İnsani ve siyasetçi olarak sorunların diyalogla çözüleceğine inandığını, Kürtlerin de diyaloğa hazır olduğunu dile getiren Türk, şunları söyledi: “Ancak devlet bu diyalog yolunu kapatan bir yaklaşım içinde. Her düşüncesini dile getiren, fikirlerini söyleyen Kürt siyasetçiyi veya insanı cezaevlerinde. Bir diyalog yolunun açılması konusunda devletin ve iktidarın yeniden düşünmesi gerekiyor. Çünkü tarih de bize gösterdi ki inkâr politikası veyahut sindirme politikalarıyla bastırma politikalarıyla sorunlar çözülmez. Diyalog yollarının ve kapısının açık olması gerekir. Aslında hep bu arayış içindeyiz. Bugün de böyle bir diyalog ortamının oluşması konusunda partimiz de arkadaşlarımız da çaba gösteriyor. Ama bu tek taraflı olacak bir şey değil. Yani iki tarafın da buna açık olması lazım. Bugünkü koşullarda bu diyalog talebimiz, diyalog arayışlarımız çok da yerini bulmuyor. Adresini bulmuyor. Ama umut ediyorum ki herkes artık bu işin böyle bastırmayla, inkârla çözülmeyeceğini görecektir.”

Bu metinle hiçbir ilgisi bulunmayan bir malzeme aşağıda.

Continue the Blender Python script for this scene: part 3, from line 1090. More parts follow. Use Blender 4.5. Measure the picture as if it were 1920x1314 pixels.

‘Kürtlere yaklaşım Türkiye’nin menfaatine’

Ahmet Türk, sorunun çözümünde daha örgütlü, daha güçlü, Kürt halkını ikna edecek bir yaklaşım içinde güçlü bir siyaset anlayışının ortaya konulması gerektiğini de vurguladı.

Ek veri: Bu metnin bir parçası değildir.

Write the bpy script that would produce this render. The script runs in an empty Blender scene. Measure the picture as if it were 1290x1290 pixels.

Türk, “Eğer bunu başarabilirsek bence siyasetteki rolümüz, oynadığımız rol, gücümüz daha fazla ortaya çıkacaktır. Burada yeniden bir diyalog ortamının yaratılmasını beraberinde getirecektir. Aslında zaman zaman bunu söylüyoruz. Yürüttüğünüz siyaset sadece Kürtlere zarar vermiyor. Türkiye halkına da zarar veriyor. Halklarımızın mağduriyetine sebep oluyor. Halklar arasındaki gerginliğin artmasına neden oluyor. Bir ayrışma politikasının büyümesine neden oluyor. Bu yanlış bir politikadır. Bu politikanızı yeniden gözden geçirin. Kürtleri kucaklayacak ve Kürtlerin adalet, özgürlük ve eşitlik taleplerini gözden geçirecek ve bunu içselleştirecek bir yaklaşım içinde olmanız gerekir diyoruz. Bunun Türkiye’nin menfaatine olduğunu söylüyoruz. Elbette ki barışçıl bir ortam, demokratik bir Türkiye hem Kürtlerin yararınadır hem de Türkiye halkının yararınadır. Ama maalesef bunu görmekten uzak bir siyaset anlayışıyla karşı karşıyayız” dedi.

‘Yürütülen siyaset acıları büyütecek’

İktidara çağrıda bulunan Türk, son olarak şunları söyledi: “Yürütülen siyaset hiçbir şeyi çözmeyecek, yürütülen siyaset acıların büyümesine neden olacak. Ama kucaklayıcı bir siyaset Türkiye’nin ve bu bölgenin, bu coğrafyanın demokrasiye kavuşması ve halkların kardeşliği, halkların ortak değerler etrafında buluşmasını beraberinde getirecektir. Bunu hep ifade ediyoruz, bu çağrıyı bugün de yapıyoruz.”